» **Input material**:
....................

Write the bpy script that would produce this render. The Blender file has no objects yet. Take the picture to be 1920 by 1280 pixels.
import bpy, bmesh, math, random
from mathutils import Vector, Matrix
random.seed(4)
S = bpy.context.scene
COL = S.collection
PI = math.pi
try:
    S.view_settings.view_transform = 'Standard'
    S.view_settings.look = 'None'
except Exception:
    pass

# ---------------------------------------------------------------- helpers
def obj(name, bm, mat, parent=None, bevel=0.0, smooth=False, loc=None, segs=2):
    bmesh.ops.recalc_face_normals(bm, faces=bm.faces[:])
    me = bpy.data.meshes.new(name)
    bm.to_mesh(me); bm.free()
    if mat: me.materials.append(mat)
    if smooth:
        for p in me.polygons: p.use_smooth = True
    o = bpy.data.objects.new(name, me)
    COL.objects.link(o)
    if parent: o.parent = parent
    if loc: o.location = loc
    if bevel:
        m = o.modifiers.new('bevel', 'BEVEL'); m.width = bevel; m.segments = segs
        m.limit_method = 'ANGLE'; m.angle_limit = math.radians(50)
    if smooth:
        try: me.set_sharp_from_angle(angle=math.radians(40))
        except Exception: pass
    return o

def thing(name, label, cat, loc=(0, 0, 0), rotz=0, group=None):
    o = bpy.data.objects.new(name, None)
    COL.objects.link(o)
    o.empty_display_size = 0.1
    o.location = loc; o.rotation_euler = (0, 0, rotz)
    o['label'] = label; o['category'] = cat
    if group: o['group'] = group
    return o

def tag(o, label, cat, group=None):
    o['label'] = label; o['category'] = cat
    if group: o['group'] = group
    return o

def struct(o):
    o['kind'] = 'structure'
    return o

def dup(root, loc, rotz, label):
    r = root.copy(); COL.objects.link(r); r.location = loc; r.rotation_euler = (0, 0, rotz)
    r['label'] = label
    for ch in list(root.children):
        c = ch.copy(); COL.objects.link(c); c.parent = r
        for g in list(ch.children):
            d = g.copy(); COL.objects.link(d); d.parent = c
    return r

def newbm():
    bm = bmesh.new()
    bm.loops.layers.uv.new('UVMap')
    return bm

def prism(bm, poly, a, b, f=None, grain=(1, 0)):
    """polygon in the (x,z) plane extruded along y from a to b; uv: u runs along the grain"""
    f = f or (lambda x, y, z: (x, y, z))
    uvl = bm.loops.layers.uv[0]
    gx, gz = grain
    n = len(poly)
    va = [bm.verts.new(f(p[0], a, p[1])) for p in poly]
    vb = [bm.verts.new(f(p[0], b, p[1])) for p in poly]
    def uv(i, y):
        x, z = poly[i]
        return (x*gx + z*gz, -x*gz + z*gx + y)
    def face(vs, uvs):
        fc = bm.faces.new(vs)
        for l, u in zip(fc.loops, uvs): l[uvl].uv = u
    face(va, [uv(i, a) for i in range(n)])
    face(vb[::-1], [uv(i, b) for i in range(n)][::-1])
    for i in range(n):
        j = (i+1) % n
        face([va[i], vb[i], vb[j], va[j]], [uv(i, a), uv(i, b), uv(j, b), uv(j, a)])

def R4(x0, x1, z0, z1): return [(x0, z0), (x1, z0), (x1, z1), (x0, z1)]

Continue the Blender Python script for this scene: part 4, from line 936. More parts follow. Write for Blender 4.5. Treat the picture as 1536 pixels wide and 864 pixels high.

....................

» **Description of the task**: Exactly reproduce all of the entries.

» **Exercise output**:
Write the bpy script that would produce this render. The Blender file has no objects yet. Take the picture to be 1920 by 1280 pixels.
import bpy, bmesh, math, random
from mathutils import Vector, Matrix
random.seed(4)
S = bpy.context.scene
COL = S.collection
PI = math.pi
try:
    S.view_settings.view_transform = 'Standard'
    S.view_settings.look = 'None'
except Exception:
    pass

# ---------------------------------------------------------------- helpers
def obj(name, bm, mat, parent=None, bevel=0.0, smooth=False, loc=None, segs=2):
    bmesh.ops.recalc_face_normals(bm, faces=bm.faces[:])
    me = bpy.data.meshes.new(name)
    bm.to_mesh(me); bm.free()
    if mat: me.materials.append(mat)
    if smooth:
        for p in me.polygons: p.use_smooth = True
    o = bpy.data.objects.new(name, me)
    COL.objects.link(o)
    if parent: o.parent = parent
    if loc: o.location = loc
    if bevel:
        m = o.modifiers.new('bevel', 'BEVEL'); m.width = bevel; m.segments = segs
        m.limit_method = 'ANGLE'; m.angle_limit = math.radians(50)
    if smooth:
        try: me.set_sharp_from_angle(angle=math.radians(40))
        except Exception: pass
    return o

def thing(name, label, cat, loc=(0, 0, 0), rotz=0, group=None):
    o = bpy.data.objects.new(name, None)
    COL.objects.link(o)
    o.empty_display_size = 0.1
    o.location = loc; o.rotation_euler = (0, 0, rotz)
    o['label'] = label; o['category'] = cat
    if group: o['group'] = group
    return o

def tag(o, label, cat, group=None):
    o['label'] = label; o['category'] = cat
    if group: o['group'] = group
    return o

def struct(o):
    o['kind'] = 'structure'
    return o

def dup(root, loc, rotz, label):
    r = root.copy(); COL.objects.link(r); r.location = loc; r.rotation_euler = (0, 0, rotz)
    r['label'] = label
    for ch in list(root.children):
        c = ch.copy(); COL.objects.link(c); c.parent = r
        for g in list(ch.children):
            d = g.copy(); COL.objects.link(d); d.parent = c
    return r

def newbm():
    bm = bmesh.new()
    bm.loops.layers.uv.new('UVMap')
    return bm

def prism(bm, poly, a, b, f=None, grain=(1, 0)):
    """polygon in the (x,z) plane extruded along y from a to b; uv: u runs along the grain"""
    f = f or (lambda x, y, z: (x, y, z))
    uvl = bm.loops.layers.uv[0]
    gx, gz = grain
    n = len(poly)
    va = [bm.verts.new(f(p[0], a, p[1])) for p in poly]
    vb = [bm.verts.new(f(p[0], b, p[1])) for p in poly]
    def uv(i, y):
        x, z = poly[i]
        return (x*gx + z*gz, -x*gz + z*gx + y)
    def face(vs, uvs):
        fc = bm.faces.new(vs)
        for l, u in zip(fc.loops, uvs): l[uvl].uv = u
    face(va, [uv(i, a) for i in range(n)])
    face(vb[::-1], [uv(i, b) for i in range(n)][::-1])
    for i in range(n):
        j = (i+1) % n
        face([va[i], vb[i], vb[j], va[j]], [uv(i, a), uv(i, b), uv(j, b), uv(j, a)])

def R4(x0, x1, z0, z1): return [(x0, z0), (x1, z0), (x1, z1), (x0, z1)]

Continue the Blender Python script for this scene: part 4, from line 936. More parts follow. Write for Blender 4.5. Treat the picture as 1536 pixels wide and 864 pixels high.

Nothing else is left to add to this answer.